In that little box-out down right on your screen I have said this is numerically-challenged, and I stand by that – there are way more than fifty facts here. It's a very bitty book, but get in the swing of reading its different sections and bit-bots of detail and you can get the full story very well. The 50 comes from the number of subjects it's been divided into, although you also get chapter heading pages numbering in those 50. Every subject has at least one box-out with further information, and each of the 50 also has a sidebar with another detail, ranging from the bizarre names of the time to the bizarre names of modern day (did Nick Grimshaw of BBC Radio One know what his name means?!). Like I say, much more than fifty things to learn.
As this is a book designed for the young to learn from, I have to take the rough with the smooth when it comes to style – yes, several layouts are awkward to read as you don't know which paragraph follows which, and what order you should attack the subject in.

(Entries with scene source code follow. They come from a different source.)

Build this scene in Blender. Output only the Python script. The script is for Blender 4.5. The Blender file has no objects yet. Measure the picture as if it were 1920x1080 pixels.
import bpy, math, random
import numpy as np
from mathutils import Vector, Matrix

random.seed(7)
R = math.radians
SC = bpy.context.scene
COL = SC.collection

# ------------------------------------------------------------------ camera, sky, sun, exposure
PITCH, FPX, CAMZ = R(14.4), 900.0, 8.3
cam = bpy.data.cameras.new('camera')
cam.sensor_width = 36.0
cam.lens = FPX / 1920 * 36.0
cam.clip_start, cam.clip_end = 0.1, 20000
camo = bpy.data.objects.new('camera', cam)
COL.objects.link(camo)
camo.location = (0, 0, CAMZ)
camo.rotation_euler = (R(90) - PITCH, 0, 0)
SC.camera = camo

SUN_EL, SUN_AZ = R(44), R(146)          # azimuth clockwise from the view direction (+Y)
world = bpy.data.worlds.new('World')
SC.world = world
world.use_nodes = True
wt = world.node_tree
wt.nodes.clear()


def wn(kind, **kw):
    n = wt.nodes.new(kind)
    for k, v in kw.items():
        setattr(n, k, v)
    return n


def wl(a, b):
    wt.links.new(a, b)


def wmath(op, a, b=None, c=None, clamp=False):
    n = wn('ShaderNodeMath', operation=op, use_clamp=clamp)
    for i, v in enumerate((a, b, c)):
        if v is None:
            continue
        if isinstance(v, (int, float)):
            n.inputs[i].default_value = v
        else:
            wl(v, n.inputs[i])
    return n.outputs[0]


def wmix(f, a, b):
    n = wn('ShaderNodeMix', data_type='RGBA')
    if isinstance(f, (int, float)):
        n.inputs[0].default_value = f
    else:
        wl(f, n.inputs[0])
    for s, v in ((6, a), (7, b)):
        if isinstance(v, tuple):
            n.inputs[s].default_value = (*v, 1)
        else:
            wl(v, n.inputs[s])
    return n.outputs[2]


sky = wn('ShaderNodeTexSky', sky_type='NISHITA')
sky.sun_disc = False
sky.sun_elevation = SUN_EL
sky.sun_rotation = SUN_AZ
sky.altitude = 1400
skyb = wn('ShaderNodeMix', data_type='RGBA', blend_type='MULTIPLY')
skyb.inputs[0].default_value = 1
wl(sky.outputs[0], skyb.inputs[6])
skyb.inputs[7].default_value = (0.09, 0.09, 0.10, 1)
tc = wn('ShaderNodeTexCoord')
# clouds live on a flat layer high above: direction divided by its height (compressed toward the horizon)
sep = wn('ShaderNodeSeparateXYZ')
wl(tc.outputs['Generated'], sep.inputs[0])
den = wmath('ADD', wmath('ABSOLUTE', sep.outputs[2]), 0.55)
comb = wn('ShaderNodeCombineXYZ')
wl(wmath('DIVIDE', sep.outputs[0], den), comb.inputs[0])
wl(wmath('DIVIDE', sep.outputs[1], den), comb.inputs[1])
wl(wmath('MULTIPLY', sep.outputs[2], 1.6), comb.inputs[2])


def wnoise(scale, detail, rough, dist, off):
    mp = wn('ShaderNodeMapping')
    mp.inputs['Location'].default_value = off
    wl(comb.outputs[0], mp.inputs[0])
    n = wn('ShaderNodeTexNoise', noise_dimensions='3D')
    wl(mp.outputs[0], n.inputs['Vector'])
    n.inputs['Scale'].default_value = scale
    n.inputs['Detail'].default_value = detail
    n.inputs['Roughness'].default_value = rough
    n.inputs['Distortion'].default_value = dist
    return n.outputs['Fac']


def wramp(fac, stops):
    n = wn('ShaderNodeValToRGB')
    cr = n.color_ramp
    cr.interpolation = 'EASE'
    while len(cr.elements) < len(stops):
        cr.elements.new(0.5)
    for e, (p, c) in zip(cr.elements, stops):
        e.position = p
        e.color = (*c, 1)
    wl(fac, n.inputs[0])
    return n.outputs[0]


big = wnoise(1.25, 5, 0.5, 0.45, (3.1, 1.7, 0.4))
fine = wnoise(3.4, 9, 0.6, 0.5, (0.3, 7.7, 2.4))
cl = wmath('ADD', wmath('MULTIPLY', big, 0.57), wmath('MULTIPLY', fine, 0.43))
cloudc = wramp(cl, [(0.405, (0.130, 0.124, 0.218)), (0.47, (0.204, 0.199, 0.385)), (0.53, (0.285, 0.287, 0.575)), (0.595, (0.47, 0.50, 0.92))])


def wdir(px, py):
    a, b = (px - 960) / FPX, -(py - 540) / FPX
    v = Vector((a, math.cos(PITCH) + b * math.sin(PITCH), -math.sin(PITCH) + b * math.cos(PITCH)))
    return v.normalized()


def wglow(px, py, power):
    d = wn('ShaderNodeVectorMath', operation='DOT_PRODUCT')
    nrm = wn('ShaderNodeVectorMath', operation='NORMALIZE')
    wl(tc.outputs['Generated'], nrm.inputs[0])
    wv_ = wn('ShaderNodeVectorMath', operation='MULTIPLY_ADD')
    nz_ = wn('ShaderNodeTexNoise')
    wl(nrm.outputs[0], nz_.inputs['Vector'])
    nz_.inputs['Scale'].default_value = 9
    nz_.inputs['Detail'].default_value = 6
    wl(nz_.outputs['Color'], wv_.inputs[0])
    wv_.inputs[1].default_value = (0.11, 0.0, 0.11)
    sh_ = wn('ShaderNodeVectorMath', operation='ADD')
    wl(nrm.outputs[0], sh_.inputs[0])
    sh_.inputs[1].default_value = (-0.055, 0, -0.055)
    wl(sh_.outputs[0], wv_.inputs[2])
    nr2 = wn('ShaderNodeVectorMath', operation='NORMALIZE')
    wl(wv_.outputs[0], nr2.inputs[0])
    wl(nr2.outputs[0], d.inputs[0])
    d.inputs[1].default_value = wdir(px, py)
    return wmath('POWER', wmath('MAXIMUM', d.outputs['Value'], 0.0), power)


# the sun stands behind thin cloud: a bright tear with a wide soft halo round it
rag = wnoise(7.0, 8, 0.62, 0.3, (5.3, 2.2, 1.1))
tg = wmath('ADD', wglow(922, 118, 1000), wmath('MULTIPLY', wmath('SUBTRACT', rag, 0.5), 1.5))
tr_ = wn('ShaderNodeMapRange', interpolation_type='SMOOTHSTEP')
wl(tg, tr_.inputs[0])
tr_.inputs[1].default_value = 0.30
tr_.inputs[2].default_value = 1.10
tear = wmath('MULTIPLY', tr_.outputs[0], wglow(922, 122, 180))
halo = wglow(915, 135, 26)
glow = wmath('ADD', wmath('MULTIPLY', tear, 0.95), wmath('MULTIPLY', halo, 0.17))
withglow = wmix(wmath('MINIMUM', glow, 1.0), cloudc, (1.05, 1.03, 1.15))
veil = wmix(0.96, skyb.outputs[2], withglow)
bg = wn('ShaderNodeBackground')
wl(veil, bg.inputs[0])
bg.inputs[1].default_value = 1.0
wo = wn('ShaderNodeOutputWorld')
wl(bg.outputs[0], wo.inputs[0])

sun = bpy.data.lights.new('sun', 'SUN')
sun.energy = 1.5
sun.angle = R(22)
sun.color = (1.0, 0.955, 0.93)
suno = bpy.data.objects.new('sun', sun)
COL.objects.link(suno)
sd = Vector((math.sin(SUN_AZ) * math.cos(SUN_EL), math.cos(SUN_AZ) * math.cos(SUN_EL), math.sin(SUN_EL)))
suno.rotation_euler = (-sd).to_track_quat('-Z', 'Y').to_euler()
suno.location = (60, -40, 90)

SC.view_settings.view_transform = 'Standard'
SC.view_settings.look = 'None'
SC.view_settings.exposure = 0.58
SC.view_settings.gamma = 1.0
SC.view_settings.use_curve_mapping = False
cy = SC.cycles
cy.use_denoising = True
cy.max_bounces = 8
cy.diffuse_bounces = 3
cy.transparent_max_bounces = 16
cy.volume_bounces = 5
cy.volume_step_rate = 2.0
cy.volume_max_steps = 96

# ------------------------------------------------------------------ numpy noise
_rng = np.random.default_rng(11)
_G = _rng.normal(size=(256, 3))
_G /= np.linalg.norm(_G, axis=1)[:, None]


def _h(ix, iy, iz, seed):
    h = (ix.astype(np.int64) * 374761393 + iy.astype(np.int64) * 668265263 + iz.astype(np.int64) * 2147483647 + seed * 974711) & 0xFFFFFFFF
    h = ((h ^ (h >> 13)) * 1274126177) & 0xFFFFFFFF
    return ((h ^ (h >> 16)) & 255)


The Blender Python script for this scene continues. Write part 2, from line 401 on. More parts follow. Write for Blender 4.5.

It is a superlative volume when it comes to the pictorial side, though, from museum artefacts to modern replicas of this, that and the other – and suitably clear maps and other diagrams when called for.
I think the script is very good as well – if anything it can go a little too far, in the post-Viking development of the Scandinavian countries, as they unified under one national ruler and founded their own legal systems. This is possibly A-Level stuff, when the book is palatable for primary school pupils. It certainly taught me a lot, and confirmed much I did know – that they had a civilised culture the histories told by their defeated combatants could never attest to, that they reached down to Ukraine and had soldiers in every corner of Europe, but that they never had horned helmets. It's a crying shame that there was not room for subject number 51, as the Vikings invaded every corner of Britain and Ireland – but not Wales, which only gets one single, solitary mention, and the student should want to know why. But such minor nit-picks are bludgeoned to one side by the force of this book, which packs a heft despite its sound-bite structure, and looks lovely while at it. Much like a female Viking settler, perhaps.
I must thank the publishers for my review copy.
For a similar audience age-wise, Viking Longship by Mick Manning and Brita Granstrom looks at the times with an edutainment bent. The adult take on the history is The Northmen’s Fury: A History of the Viking World by Philip Parker – the same author as this junior version.